Just to clear this up - I spent just as much time getting from Millbrae (in the south of San Francisco) to California Avenue (in south Palo Alto) as I did waiting at that goddamn bus stop. And as I sat there, waiting for the bus, I thought about that web page, and thought about how the little schedule spat out by the trip planner hadn't differentiated between "waiting time" and "travelling time." Nor had it offered any easy way to minimize waiting by adjusting the time or origin of my trip. Oh, I fumed and I fumed. Would it have been so hard to put the "waiting time" in a different color, even?

Then there's the lack of transparency. Over the past few months in SF, the trip planner has given three different sets of directions from the same origin to three nearby destinations. I like to believe that the system is adapting to changing traffic conditions. Or bus delays that I don't know about. However, without any insight into the algorithms behind the schedule I'm given, I'm forced to assume that the system is just trying to be funny.

This type of transportation problem - travel at a fixed time between a fairly specific origin and destination - gets solved neatly and efficiently when I buy plane tickets (including up to 4 separate hops on multiple carriers!), yet stubbornly resists solution at the municipal scale. Yes, of course: there's a lack of money, time, and interest.
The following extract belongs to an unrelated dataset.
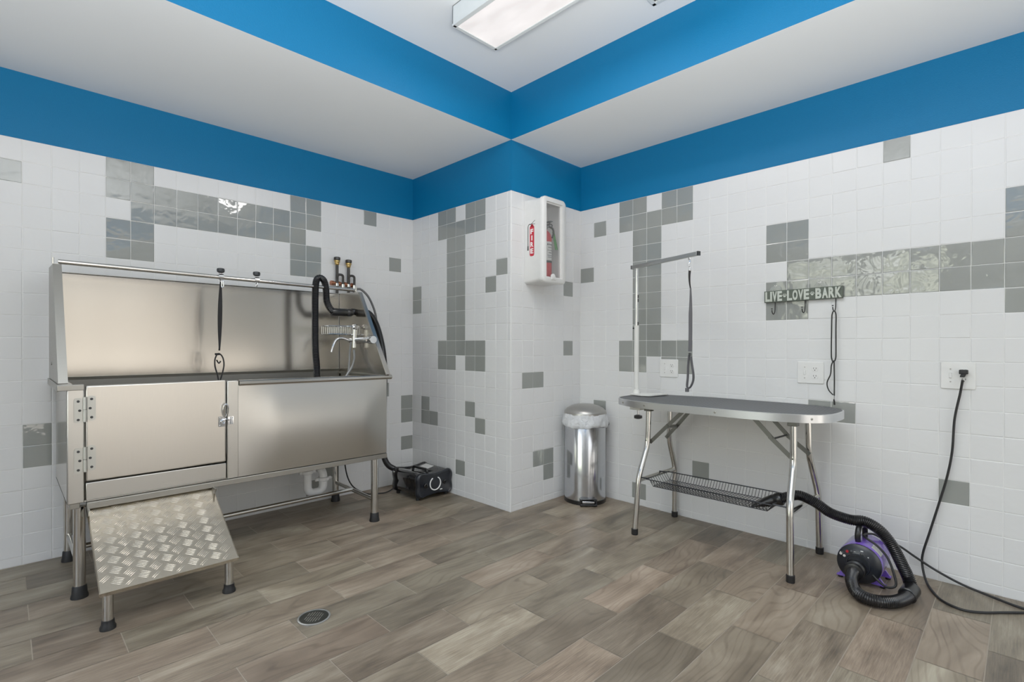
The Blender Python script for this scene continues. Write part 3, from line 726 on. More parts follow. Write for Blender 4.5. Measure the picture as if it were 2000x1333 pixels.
mb = MB(); mb.tube(hp, lambda i: 0.0228 * (1.0 if i % 2 == 0 else 0.90), 14); hs = ob('air_hose', mb, 'hose_black', bd)
mb = MB(); mb.lathe([(0.0245, 0), (0.0265, 0.004), (0.0265, 0.10), (0.0235, 0.104), (0.0235, 0.112), (0.0265, 0.116), (0.0265, 0.14), (0.022, 0.150)], (1.562, 3.302, 1.347), 'X', 24); ob('hose_cuff', mb, 'plastic_black', hs)
mb = MB(); mb.tube(smooth_path([(2.11, 3.36, 0.06), (2.05, 3.40, 0.012), (1.98, 3.44, 0.008), (1.90, 3.46, 0.02), (1.80, 3.48, 0.10), (1.76, 3.50, 0.25), (1.76, 3.51, 0.5)], 0.02), 0.005, 8); ob('power_cord', mb, 'rubber_black', bd)

# ------------------------------------------------------------------ fire extinguisher cabinet on the pillar
cx0, cx1, cy0, cz0, cz1 = 2.535, 2.775, 2.262, 1.545, 2.125
cab = thing('fire_extinguisher_cabinet', 'white plastic fire extinguisher cabinet with clear window on the tiled pillar', 'cabinet', (2.655, 2.43, 1.545))
mb = MB()    # hollow box open at the front, rounded
ro = rrect(cx0, cx1, cz0 + 0.008, cz1 - 0.008, 0.030, 6); ri = rrect(cx0 + 0.008, cx1 - 0.008, cz0 + 0.016, cz1 - 0.016, 0.024, 6)
rings = []
for y, P in ((YB - 0.001, rrect(cx0, cx1, cz0, cz1, 0.02, 6)), (cy0 + 0.03, ro), (cy0 + 0.03, ri), (YB - 0.010, ri)): rings.append([mb.av((x, y, z)) for x, z in P])
for A, B in zip(rings, rings[1:]):
    for i in range(len(A)): mb.face((A[i], A[(i + 1) % len(A)], B[(i + 1) % len(A)], B[i]))
mb.face(rings[0][::-1]); mb.face(rings[-1])
ob('case', mb, 'cabinet_white', cab)
mb = MB(); rings = []
R1 = rrect(cx0 - 0.002, cx1 + 0.002, cz0, cz1, 0.034, 6); R2 = rrect(cx0 + 0.006, cx1 - 0.006, cz0 + 0.008, cz1 - 0.008, 0.03, 6)
Wi = rrect(cx0 + 0.034, cx1 - 0.036, cz0 + 0.036, cz1 - 0.034, 0.006, 6); Wj = rrect(cx0 + 0.042, cx1 - 0.044, cz0 + 0.044, cz1 - 0.042, 0.004, 6)
for y, P in ((cy0 + 0.032, R1), (cy0 + 0.008, R1), (cy0, R2), (cy0, Wi), (cy0 + 0.014, Wi), (cy0 + 0.016, Wj), (cy0 + 0.032, Wj), (cy0 + 0.032, R1)): rings.append([mb.av((x, y, z)) for x, z in P])
for A, B in zip(rings, rings[1:]):
    for i in range(len(A)): mb.face((A[i], A[(i + 1) % len(A)], B[(i + 1) % len(A)], B[i]))
fr = ob('door', mb, 'cabinet_white', cab, angle=50)
mb = MB(); mb.prism([(x, cy0 + 0.020, z) for x, z in rrect(cx0 + 0.036, cx1 - 0.038, cz0 + 0.038, cz1 - 0.036, 0.004, 3)], (0, 0.003, 0)); ob('window_pane', mb, 'glass_clear', fr)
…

But I also want to point to another difficulty: the sheer complexity of the metropolitan environment. The global network of airports is a self-contained system, built to process people quickly and/or amuse them while they wait. They minimize the unpredictable. Cities (even ones with shiny new railway terminals) are exactly the opposite and do nothing of the sort. When I think about the giant mixup that is the Bay Area's buses, subways, trolleys, light rail, bicycles, and automobile traffice, I'm almost amazed that trip planners work at all.

Nevertheless, the website (which is not potentially stuck in a traffic jam and thus about to miss its transfer) could use some more color-coding.